Queremos dar continuidade a esse processo e exercer uma maior pressão, pois não
é justo que o governo jogue toda a responsabilidade no Ministério dos Povos
Indígenas.
Enfim,
nosso entendimento é que vamos nos portar neste ano ajudando o Ministério dos
Povos Indígenas, a Funai, e as Secretarias Especiais de Saúde Indígena (Sesai)
a ter uma maior incidência de cobrança junto a outras pastas ministeriais e
outras autarquias para avançar na política indigenista do estado brasileiro,
neste cenário atual de conjuntura interna do governo, com pessoas que remam
contra a maré.
·
A expulsão de
invasores das terras indígenas têm ocorrido de forma satisfatória?
No ano
passado, vivemos o processo de desintrusão da Terra Indígena Apyterewa. Tivemos
problemas sérios com invasores tentando confrontar as forças de segurança no
processo de desintrusão. Políticos do estado do Pará tentaram a todo momento
fazer interlocução com o governo federal e com o Supremo Tribunal Federal para
tentar paralisar o processo de desintrusão.
Esse é um
caso, mas podemos falar de outras terras, como Munduruku, Kayapó e a própria
Yanomami, que ainda precisam ser desintrusadas [liberada dos invasores]

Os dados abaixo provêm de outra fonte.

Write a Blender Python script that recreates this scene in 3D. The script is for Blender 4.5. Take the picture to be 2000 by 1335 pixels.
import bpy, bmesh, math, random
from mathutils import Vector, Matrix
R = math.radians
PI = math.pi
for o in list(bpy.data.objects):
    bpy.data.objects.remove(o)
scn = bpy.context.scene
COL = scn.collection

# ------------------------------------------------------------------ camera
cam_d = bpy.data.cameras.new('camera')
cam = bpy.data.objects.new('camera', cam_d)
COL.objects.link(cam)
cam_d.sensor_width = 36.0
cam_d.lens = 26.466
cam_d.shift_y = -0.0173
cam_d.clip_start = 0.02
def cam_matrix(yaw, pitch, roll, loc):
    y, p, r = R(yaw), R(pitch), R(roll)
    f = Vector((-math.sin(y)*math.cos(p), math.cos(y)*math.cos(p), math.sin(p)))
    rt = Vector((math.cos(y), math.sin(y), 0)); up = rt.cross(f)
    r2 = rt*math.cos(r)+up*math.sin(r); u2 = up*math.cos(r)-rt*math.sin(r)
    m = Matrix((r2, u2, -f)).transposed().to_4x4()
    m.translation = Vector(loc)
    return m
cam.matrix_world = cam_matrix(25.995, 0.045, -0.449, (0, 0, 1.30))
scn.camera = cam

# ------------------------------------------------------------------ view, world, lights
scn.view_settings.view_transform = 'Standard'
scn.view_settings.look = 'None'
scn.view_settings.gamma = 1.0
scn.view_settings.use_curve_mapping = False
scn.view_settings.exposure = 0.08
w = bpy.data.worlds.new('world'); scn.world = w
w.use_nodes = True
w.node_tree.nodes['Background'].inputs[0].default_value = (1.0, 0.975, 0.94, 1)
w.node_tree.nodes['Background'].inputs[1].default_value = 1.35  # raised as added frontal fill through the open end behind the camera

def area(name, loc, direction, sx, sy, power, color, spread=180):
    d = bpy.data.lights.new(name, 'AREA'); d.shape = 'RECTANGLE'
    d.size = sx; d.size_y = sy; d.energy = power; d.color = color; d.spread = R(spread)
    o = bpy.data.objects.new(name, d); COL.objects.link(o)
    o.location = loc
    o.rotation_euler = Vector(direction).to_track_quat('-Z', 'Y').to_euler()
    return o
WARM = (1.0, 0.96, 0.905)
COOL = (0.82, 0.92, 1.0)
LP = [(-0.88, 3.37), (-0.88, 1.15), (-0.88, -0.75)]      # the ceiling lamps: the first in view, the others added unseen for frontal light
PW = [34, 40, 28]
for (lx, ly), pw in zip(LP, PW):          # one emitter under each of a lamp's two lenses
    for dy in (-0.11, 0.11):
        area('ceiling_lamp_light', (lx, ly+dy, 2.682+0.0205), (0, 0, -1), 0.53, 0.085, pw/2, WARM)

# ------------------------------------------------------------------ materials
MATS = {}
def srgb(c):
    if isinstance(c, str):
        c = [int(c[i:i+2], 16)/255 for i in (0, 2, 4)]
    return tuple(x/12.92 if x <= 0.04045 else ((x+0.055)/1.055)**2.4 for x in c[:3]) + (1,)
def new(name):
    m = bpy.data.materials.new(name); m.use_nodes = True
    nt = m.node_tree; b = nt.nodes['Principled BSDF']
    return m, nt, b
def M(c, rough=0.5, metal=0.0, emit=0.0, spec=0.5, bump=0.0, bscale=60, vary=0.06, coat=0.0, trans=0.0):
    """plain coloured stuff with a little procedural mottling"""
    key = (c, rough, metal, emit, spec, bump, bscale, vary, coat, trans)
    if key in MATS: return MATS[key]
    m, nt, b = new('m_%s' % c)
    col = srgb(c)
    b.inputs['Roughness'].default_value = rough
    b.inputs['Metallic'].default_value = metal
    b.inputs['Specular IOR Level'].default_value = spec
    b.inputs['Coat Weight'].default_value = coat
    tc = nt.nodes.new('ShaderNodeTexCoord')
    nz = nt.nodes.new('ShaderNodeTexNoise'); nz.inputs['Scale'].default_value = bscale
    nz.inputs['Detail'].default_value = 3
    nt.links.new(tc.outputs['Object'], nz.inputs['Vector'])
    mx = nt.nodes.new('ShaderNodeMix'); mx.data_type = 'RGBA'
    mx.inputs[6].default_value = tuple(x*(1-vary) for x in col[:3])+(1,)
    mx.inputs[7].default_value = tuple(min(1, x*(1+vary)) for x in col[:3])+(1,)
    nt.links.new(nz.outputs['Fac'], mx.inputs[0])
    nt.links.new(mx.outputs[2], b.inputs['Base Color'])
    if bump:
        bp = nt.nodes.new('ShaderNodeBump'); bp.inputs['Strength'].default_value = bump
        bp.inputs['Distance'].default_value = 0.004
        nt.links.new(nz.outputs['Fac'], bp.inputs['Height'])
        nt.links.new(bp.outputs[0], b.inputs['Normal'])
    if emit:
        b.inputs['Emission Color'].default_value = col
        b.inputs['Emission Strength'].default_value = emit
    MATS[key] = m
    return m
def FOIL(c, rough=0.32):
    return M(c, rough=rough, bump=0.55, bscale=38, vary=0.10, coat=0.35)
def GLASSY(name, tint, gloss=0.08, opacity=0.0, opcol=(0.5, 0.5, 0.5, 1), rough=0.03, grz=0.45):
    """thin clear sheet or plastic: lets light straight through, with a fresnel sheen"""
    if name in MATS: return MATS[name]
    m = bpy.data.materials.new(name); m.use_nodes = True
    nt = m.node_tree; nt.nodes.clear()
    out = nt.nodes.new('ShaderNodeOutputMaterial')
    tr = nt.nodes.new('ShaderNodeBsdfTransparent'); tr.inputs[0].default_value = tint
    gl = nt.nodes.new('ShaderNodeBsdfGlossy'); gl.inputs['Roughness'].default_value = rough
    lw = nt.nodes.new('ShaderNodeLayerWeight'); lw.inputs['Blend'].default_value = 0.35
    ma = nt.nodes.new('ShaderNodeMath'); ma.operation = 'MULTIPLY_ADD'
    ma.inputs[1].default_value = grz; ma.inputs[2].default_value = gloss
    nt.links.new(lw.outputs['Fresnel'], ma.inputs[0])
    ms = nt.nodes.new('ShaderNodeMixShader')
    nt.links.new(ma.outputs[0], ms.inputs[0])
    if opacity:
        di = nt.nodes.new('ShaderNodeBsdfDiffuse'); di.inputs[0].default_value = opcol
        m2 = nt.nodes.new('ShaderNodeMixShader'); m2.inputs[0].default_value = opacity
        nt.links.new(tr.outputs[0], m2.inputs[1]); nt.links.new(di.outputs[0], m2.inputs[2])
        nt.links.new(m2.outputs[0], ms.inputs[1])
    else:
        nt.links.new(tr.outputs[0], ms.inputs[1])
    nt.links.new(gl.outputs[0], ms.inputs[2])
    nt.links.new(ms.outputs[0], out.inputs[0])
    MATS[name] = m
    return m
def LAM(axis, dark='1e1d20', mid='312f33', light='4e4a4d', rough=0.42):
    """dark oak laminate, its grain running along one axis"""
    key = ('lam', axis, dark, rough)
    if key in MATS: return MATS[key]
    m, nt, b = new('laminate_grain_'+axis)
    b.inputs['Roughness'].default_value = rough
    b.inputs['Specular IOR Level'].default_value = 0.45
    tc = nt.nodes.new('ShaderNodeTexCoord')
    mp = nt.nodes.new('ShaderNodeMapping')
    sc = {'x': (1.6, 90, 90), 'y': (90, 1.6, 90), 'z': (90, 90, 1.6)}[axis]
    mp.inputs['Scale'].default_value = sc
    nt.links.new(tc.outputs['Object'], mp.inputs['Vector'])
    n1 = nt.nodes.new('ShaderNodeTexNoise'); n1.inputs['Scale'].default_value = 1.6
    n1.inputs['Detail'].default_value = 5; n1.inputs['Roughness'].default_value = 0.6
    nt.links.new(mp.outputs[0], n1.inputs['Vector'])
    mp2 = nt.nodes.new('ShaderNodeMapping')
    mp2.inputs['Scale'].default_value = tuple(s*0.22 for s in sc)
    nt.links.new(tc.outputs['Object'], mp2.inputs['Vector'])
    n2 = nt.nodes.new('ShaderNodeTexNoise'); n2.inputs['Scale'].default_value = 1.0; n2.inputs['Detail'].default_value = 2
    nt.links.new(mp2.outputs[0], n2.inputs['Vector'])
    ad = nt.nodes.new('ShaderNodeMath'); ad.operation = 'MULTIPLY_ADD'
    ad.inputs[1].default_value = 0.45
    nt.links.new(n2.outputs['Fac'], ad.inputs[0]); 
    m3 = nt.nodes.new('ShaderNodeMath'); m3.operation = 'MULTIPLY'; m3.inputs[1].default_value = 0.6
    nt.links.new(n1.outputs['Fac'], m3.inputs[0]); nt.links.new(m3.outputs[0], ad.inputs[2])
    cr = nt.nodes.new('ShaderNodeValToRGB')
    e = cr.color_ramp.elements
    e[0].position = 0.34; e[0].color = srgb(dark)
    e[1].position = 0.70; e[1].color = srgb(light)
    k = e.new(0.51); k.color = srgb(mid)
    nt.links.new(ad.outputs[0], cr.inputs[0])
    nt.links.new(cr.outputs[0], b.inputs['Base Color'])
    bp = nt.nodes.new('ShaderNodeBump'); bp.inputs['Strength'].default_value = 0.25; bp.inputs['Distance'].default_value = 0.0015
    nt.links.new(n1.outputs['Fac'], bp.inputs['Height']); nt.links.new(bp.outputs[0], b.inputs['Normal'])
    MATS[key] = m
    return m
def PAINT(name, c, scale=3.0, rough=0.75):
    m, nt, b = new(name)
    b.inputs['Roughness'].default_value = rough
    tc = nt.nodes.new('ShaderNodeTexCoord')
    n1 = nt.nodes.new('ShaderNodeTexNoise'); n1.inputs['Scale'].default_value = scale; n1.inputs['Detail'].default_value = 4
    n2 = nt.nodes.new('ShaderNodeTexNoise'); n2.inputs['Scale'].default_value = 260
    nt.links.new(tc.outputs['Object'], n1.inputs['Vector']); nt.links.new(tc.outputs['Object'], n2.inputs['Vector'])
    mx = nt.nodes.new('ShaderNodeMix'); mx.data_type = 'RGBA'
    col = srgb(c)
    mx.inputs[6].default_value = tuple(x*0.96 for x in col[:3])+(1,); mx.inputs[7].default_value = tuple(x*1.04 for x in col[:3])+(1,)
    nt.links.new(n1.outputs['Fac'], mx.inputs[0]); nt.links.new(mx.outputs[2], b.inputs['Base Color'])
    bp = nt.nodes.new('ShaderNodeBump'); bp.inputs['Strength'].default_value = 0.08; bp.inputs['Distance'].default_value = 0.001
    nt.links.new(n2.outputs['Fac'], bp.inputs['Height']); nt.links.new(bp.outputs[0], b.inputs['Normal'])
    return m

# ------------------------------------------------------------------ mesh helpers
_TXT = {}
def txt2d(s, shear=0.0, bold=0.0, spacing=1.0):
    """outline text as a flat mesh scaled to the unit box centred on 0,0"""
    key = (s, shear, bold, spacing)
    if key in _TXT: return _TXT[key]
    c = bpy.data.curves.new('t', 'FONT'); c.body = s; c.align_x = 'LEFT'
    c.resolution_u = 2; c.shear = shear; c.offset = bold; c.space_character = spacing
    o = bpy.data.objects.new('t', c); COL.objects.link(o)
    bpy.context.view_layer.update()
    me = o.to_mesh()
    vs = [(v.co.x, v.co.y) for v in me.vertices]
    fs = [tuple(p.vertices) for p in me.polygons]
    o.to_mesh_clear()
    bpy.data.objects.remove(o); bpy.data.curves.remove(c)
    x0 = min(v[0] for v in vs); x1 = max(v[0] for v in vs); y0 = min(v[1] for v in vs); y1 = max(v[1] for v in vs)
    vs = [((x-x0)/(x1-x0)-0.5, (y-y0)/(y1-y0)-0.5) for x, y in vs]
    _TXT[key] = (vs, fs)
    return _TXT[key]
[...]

completamente. Este será um cenário de embate político e também dentro do
governo para trabalhar por um melhor orçamento que avance nessa pauta.
·
Após o assassinato de
Nega Pataxó, ficou explícita a atuação de uma suposta milícia rural na Bahia
cercada de apoio de políticos, empresários e PMs. Como a Apib pretende evitar
que isso se espalhe ainda mais pelo país?
De fato, a
Apib já vem atuando em situações específicas na Bahia e em outras terras,
inclusive no âmbito do Conselho Nacional de Direitos Humanos. Já havíamos
alertado ao governo federal que intercedesse e dialogasse com o governador do
estado [da Bahia] para que pudessem interceder com apoio da Força Nacional de
Segurança.
No
entanto, o governador [Jerônimo Rodrigues do PT] sempre negou esse apoio,
sempre com o discurso de que a Polícia Militar do estado da Bahia daria conta
da situação. Porém, o que vemos é que a postura da PM não é de proteção dos
povos indígenas, pelo contrário, é de abertura para a entrada dos invasores,
agredindo, ameaçando e atirando contra os indígenas na região.
Diante
dessa situação, a A Apib atuou imediatamente, acionando os órgãos federais e
exigindo que a Força Nacional seja a força de segurança que entre na região
para dar segurança aos indígenas, pois não confiamos mais na Polícia Militar da
Bahia.
Entramos
com uma representação criminal contra o grupo intitulado “Invasão Zero”, que
tem CNPJ, pessoas à frente e uma frente parlamentar criada no âmbito do
parlamento brasileiro. Essa é uma afronta que o parlamento brasileiro vem
explicitamente instalando de ódio contra os povos indígenas, falando
publicamente que não vai permitir nenhuma ocupação, e que vão agir da forma que
for necessário, inclusive armados, como foi o caso agora, assassinando uma
liderança do povo Pataxó. Entramos com essa representação criminal e vamos
avançar nesse processo contra esse grupo.